The filing last week is the latest development in a hotly contested, five-year-old lawsuit that has been closely watched in higher education. But justices only accept a tiny fraction of petitions for review, and an attorney for Teresa Wagner — who says she was discriminated against by liberal professors — said Monday he would oppose the request later this month.

"It's time to get this case tried," attorney Stephen Fieweger said.

Lawyers for the school's current and former deans petitioned justices last week to overturn an appeals court ruling that granted Wagner a new trial. The court should reinstate a 2012 verdict that found the school's former dean didn't discriminate against Wagner based on her beliefs, the Iowa Attorney General's Office argued in the petition. The state agency is defending school officials in the case.

University spokesman Joe Brennan said Monday that retrying the case "would be a waste of judicial resources and entirely unfair" to the school.

Wagner, a part-time employee of the law school's writing center, claims that liberal professors blocked her 2007 candidacy for jobs teaching legal writing because she is a Republican who previously worked for anti-abortion groups.

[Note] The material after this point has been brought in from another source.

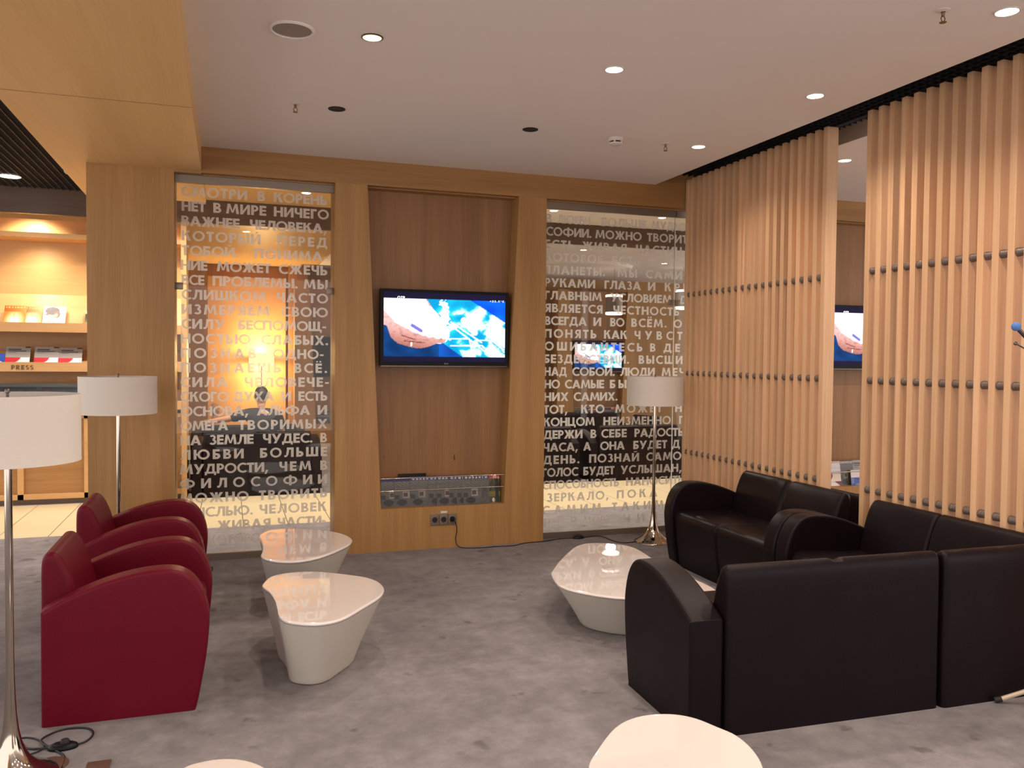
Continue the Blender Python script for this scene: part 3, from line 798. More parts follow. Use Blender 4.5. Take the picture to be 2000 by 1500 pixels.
# ------------------------------------------------------------------ armchairs and sofas
def poly_inset(poly, d, wt=None):
    n = len(poly); out = []
    area = sum(poly[i][0]*poly[(i+1) % n][1]-poly[(i+1) % n][0]*poly[i][1] for i in range(n))
    sg = 1 if area > 0 else -1
    for i in range(n):
        p = Vector(poly[i]); a = (p-Vector(poly[i-1])).normalized(); b = (Vector(poly[(i+1) % n])-p).normalized()
        na = Vector((-a.y, a.x))*sg; nb = Vector((-b.y, b.x))*sg
        nn = (na+nb)
        nn = nn.normalized() if nn.length > 1e-6 else na
        k = 1.0 if wt is None else wt(*poly[i])
        q = p+nn*d*k
        if poly[i][1] <= 1e-6: q.y = 0.0
        out.append((q.x, max(0.0, q.y)))
    for it in range(12):          # untangle corners that the inset turned over
        bad = False
        for i in range(n):
            j = (i+1) % n
            e = (poly[j][0]-poly[i][0], poly[j][1]-poly[i][1]); g = (out[j][0]-out[i][0], out[j][1]-out[i][1])
            if e[0]*g[0]+e[1]*g[1] < -1e-9:
                a = ((out[i][0]+out[j][0])/2, (out[i][1]+out[j][1])/2)
                out[i] = (a[0]-e[0]*0.02, a[1]-e[1]*0.02); out[j] = (a[0]+e[0]*0.02, a[1]+e[1]*0.02); bad = True
        if not bad: break
    return out
def flat_caps(rs):
    # a smaller copy of each end ring keeps the end faces flat-shaded
    def inner(r):
        c = sum((Vector(p) for p in r), Vector())/len(r)
        return [tuple(c+(Vector(p)-c)*0.8) for p in r]
    return [inner(rs[0])]+rs+[inner(rs[-1])]
def slab(mb, prof, secs, mp=lambda x, y, z: (x, y, z), wt=None):
    rs = []
    for y, d in secs:
        q = poly_inset(prof, d, wt) if d else prof
        rs.append([mp(x, y, z) for x, z in q])
    mb.rings(flat_caps(rs))
def rounded(y0, y1, r): return [(y0, r), (y0+0.12*r, 0.55*r), (y0+0.45*r, 0.15*r), (y0+r, 0), (y1-r, 0), (y1-0.45*r, 0.15*r), (y1-0.12*r, 0.55*r), (y1, r)]
def prof_from(corner_groups, k=5):
    out = []
    for g in corner_groups:
        pts = spline([(x, z, 0) for x, z in g], k) if len(g) > 2 else [Vector((x, z, 0)) for x, z in g]
        out += [(p.x, p.y) for p in pts]
    return out
ARM = prof_from([[(0.0, 0.0)],
                 [(0.0, .449), (.035, .470), (.10, .503), (.22, .549), (.34, .577), (.44, .584), (.505, .572), (.555, .535), (.592, .47), (.612, .385), (.610, .30), (.597, .19), (.572, .05), (.560, 0.0)]])
SEAT = prof_from([[(.10, 0), (.10, .36)], [(.12, .372), (.25, .376), (.42, .388), (.53, .394), (.572, .384), (.590, .352), (.588, .30), (.576, .18), (.548, 0)]])
BACK = prof_from([[(-.02, 0), (-.02, .30)], [(-.02, .56), (-.017, .62), (-.004, .648), (.018, .656), (.042, .646), (.066, .612), (.088, .56), (.106, .50), (.124, .43), (.135, .36)], [(.135, .2), (.135, 0)]])
def seating(name, label, cat, loc, rz, W, seats, arms, arm_t, mat, group=None, side_back=False, zs=1.0):
    """x forward from the rear, y across, z up; arms = (at y=0, at y=W)"""
    t = tag(empty(name, loc, rz), label, cat, group)
    a0 = arm_t if arms[0] else 0.0; a1 = arm_t if arms[1] else 0.0
    for on, y0 in ((arms[0], 0.0), (arms[1], W-arm_t)):
        if on:
            m = MB(); slab(m, ARM, rounded(y0, y0+arm_t, 0.016)); m.build('armrest', mat, t, smooth=60, weighted=True)
    y0 = a0+0.003; y1 = W-a1-0.003; sw = (y1-y0)/seats
    for k in range(seats):
        m = MB(); slab(m, SEAT, rounded(y0+k*sw+0.0015, y0+(k+1)*sw-0.0015, 0.018)); m.build('seat', mat, t, smooth=60, weighted=True)
    m = MB(); secs = rounded(y0, y1, 0.022)
    if seats > 1:
        mids = []
        for k in range(1, seats):
            c = y0+k*sw
            mids += [(c-0.035, 0), (c-0.012, 0.006), (c, 0.016), (c+0.012, 0.006), (c+0.035, 0)]
        secs = secs[:4]+mids+secs[4:]
        m2 = MB()
        rs = []
        for y, d in secs:
            inner = a0+0.03 < y < W-a1-0.03
            q = poly_inset(BACK, d, (lambda x, z: 1.0 if (x > -0.006 and z > 0.3) else 0.0) if inner else None) if d else BACK
            rs.append([(x, y, z) for x, z in q])
        m.rings(flat_caps(rs))
    else:
        slab(m, BACK, secs)
    m.build('backrest', mat, t, smooth=60, weighted=True)
    if side_back:      # corner section: a second backrest along the far side (y = 0)
        m = MB(); slab(m, BACK, rounded(0.12, 0.682, 0.012), mp=lambda x, y, z: (y, x+0.0, z)); m.build('side_backrest', mat, t, smooth=60, weighted=True)
    if zs != 1.0: t.scale = (1, 1, zs)
    return t
seating('armchair', 'red leather armchair nearest the camera, beside the big floor lamp', 'armchair', (-0.69, 3.60, 0), 0, 0.69, 1, (1, 1), 0.112, M['red'], 'red leather armchairs')
seating('armchair', 'red leather armchair standing farther back, closer to the glass wall', 'armchair', (-0.735, 4.70, 0), 0, 0.69, 1, (1, 1), 0.112, M['red'], 'red leather armchairs')
seating('sofa', 'dark plum two-seat leather sofa against the farther slatted screen', 'sofa', (3.532, 5.25, 0), math.pi, 1.27, 2, (1, 1), 0.108, M['plum'], 'dark plum leather sofas')
seating('sofa', 'dark plum single sofa section with one armrest by the nearer slatted screen', 'sofa', (3.532, 3.972, 0), math.pi, 0.585, 1, (1, 0), 0.108, M['plum'], 'dark plum leather sofas')
seating('sofa', 'dark plum two-seat sofa section showing its back, armrest at its left', 'sofa', (2.815, 2.722, 0), R(88), 1.155, 2, (0, 1), 0.145, M['plum'], 'dark plum leather sofas')
seating('sofa', 'dark plum corner sofa section at the right edge, beside a beige tube', 'sofa', (3.518, 2.70, 0), R(89), 0.695, 1, (0, 0), 0.1, M['plum'], 'dark plum leather sofas', side_back=True)
seating('sofa', 'black sofa glimpsed low through the gap between the slatted screens', 'sofa', (3.735, 3.40, 0), 0, 1.27, 2, (1, 1), 0.108, M['black_leather'], zs=0.93)
seating('sofa', 'dark sofa back seen through the left glass wall, a person beyond it', 'sofa', (0.93, 8.985, 0), R(90), 1.29, 2, (1, 1), 0.108, M['plum'], 'sofas in the far lounge')
seating('sofa', 'dark sofa back at the left of the right glass wall', 'sofa', (3.885, 8.985, 0), R(90), 1.27, 2, (1, 1), 0.108, M['plum'], 'sofas in the far lounge')
seating('sofa', 'dark sofa back behind the floor lamp in the right glass wall', 'sofa', (5.29, 8.985, 0), R(90), 1.27, 2, (1, 1), 0.108, M['plum'], 'sofas in the far lounge')
seating('sofa', 'second dark sofa farther in, where the person in black sits', 'sofa', (0.86, 9.95, 0), R(90), 1.27, 2, (1, 1), 0.108, M['black_leather'], 'sofas in the far lounge')
seating('sofa', 'dark sofa in front of the far bottle shelf behind the right glass', 'sofa', (5.6, 11.3, 0), R(90), 1.5, 2, (1, 1), 0.108, M['black_leather'], 'sofas in the far lounge')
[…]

She's seeking to be placed into a job with back pay and damages.

Professors testified that they were aware of Wagner's politics but passed her over because she performed poorly during an interview.

The lawsuit went to trial two years ago, but has since been tangled up over a judge's mistake.

U.S. Magistrate Judge Thomas Shields declared a mistrial and dismissed jurors after they reported they couldn't come to a unanimous decision. But minutes later, Shields realized he should have asked jurors whether they had a verdict on either of the two counts.

Jurors were called back and reported they had agreed on one count, that former law school dean Carolyn Jones didn't violate Wagner's First Amendment rights in upholding the faculty's decision not to hire her. He accepted that verdict.

But jurors said they split on Wagner's equal protection claim, and Shields declared a mistrial on that count. That count was later dismissed, and a judge ruled last year that the case was over.

But the 8th U.S. Circuit Court of Appeals ruled in July that Wagner was entitled to a second trial because Shields erred in recalling the jury. The court said a jury couldn't "render, reconsider, amend or clarify a verdict" after a judge declared a mistrial and allowed jurors to leave the courtroom. The court cited concerns about jurors facing outside influences, "in this age of instant individualized electronic communication."

Last week's petition said that decision was out of line with other court rulings and "fundamentally unfair" to law school officials.

"They must now face retrial solely because the magistrate judge mistakenly discharged an uncompromised jury," lawyers for the school argued.